“Plastic waste is a growing global environmental concern. While we see more research on the impact plastic pollution is having on the natural environment, there has been less work trying to understand the human behavior that drives plastic pollution,” says study coauthor and associate professor Alberto Salvo of NUS Economics.

“This is where our study seeks to contribute—finding a strong causal link between air pollution and plastic waste through the demand for food delivery. Air quality in the urban developing world is routinely poor and in the past decade, the food delivery industry has been growing sharply. The evidence we collected shows a lot of single-use plastic in delivered meals, from containers to carrier bags.”

The results of the study appear in Nature Human Behaviour.

The researchers focused their study on China, which is among the world’s largest users of online food delivery platforms, with 350 million registered users.
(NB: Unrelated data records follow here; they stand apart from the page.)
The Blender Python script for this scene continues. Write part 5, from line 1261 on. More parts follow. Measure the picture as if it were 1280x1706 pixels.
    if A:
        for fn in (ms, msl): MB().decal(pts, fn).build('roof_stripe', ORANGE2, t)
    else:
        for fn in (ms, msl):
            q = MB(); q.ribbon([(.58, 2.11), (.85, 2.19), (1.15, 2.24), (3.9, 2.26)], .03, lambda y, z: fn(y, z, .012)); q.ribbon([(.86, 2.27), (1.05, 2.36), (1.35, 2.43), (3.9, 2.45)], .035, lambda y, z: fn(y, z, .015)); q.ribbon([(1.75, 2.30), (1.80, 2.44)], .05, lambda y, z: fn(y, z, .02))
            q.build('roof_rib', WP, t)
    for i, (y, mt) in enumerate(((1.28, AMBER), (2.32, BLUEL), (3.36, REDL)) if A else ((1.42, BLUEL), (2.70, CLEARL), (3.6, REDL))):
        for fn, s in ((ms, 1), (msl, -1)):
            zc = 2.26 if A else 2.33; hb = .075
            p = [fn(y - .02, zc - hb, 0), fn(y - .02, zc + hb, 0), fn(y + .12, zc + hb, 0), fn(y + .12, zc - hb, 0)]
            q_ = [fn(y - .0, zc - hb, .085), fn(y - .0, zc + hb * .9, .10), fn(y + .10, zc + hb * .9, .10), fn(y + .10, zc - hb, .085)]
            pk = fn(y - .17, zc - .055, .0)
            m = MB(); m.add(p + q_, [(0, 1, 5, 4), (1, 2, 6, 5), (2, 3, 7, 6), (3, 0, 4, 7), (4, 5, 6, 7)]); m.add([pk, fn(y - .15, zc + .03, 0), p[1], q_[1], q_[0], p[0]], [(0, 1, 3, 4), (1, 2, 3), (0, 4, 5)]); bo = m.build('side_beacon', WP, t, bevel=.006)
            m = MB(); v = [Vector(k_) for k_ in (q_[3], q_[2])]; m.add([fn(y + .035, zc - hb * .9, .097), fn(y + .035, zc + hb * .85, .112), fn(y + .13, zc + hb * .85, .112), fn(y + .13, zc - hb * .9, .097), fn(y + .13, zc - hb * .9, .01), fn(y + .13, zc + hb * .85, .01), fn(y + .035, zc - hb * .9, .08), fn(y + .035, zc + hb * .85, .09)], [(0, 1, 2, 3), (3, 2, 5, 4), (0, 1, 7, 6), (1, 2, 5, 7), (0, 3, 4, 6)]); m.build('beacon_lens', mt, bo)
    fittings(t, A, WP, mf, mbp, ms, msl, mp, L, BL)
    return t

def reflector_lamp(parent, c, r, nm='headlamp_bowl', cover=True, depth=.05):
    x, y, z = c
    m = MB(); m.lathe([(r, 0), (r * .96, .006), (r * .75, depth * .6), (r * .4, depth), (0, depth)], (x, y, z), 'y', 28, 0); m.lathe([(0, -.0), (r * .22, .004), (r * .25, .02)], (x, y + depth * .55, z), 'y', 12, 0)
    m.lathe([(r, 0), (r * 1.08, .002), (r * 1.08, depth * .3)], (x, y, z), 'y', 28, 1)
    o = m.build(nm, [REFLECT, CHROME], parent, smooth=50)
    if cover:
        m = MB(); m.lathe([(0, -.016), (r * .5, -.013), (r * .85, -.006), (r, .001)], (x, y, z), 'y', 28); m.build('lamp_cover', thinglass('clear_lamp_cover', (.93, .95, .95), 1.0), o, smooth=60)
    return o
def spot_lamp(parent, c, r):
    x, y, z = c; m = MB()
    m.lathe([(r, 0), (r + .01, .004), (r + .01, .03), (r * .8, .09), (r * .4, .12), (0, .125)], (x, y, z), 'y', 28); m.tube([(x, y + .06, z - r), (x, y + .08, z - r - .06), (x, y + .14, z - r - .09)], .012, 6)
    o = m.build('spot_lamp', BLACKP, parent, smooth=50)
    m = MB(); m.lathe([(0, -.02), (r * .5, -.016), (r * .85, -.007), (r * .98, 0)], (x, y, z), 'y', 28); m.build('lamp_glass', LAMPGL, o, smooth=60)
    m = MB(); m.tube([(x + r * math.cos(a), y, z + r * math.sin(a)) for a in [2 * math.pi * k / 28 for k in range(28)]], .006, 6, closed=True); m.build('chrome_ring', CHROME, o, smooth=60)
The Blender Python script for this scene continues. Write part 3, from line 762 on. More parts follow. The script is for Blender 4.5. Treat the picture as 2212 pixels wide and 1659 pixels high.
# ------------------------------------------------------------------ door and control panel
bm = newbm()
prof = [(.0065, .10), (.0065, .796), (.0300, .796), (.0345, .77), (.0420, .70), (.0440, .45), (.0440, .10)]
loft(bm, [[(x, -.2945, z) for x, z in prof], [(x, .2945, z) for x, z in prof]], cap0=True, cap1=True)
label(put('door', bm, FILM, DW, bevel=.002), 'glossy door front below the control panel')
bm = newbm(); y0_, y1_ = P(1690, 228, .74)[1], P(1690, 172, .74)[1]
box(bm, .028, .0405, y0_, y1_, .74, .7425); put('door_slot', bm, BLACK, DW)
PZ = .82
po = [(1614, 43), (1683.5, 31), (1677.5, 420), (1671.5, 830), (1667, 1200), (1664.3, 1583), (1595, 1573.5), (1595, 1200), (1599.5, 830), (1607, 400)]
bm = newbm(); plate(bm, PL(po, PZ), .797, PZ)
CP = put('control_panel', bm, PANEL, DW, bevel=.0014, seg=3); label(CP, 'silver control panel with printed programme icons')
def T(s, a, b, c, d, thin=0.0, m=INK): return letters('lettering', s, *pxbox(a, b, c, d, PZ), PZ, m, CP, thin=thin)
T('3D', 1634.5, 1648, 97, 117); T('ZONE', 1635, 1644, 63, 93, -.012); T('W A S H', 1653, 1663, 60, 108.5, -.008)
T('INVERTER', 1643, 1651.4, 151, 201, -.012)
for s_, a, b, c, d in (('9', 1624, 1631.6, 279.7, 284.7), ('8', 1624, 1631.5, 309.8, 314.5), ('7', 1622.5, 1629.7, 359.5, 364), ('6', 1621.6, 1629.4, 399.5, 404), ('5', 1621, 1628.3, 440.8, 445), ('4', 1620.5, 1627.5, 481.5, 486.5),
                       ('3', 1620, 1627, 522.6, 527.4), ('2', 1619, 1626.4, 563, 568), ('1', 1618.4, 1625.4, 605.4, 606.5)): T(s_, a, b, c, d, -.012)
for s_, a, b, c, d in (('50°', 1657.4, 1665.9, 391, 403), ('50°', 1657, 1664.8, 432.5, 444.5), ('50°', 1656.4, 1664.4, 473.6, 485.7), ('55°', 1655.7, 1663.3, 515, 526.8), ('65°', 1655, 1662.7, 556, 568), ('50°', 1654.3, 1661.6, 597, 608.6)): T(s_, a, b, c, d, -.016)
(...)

An estimated 65 million meal containers end up in the trash each day across China, half of them from office workers.

The study surveyed the lunch choices of 251 office workers repeatedly over time (each worker for 11 workdays) in three often-smoggy Chinese cities—Beijing, Shenyang, and Shijiazhuang—between January and June 2018. To complement the office-worker survey, the researchers also used the 2016 Beijing order book of an online food delivery platform, which broadly represented all market segments that the food delivery industry serves. This let them collect observational data on 3.5 million food delivery orders from about 350,000 users.

They then compared data from the survey and order book with PM2.5 measurements (fine particles less than 2.5 micrometers in diameter) during lunchtime periods from the air-monitoring network in all three cities. It was observed that PM2.5 levels during these periods were often well above the 24-hour US National Ambient Air Quality Standard of 35 μg/m³, making pollution highly visible. The researchers were careful to control for confounding factors such as economic activity.

Both data sources indicated a strong link between PM2.5 (haze) pollution and food delivery consumption. Correcting for weather and seasonal influences, the firm’s order book revealed that a 100 μg/m³ increase in PM2.5 raised food delivery consumption by 7.2%. The impact of a 100 μg/m³ PM2.5 shift on office workers’ propensity to order delivery was six times larger, at 43%.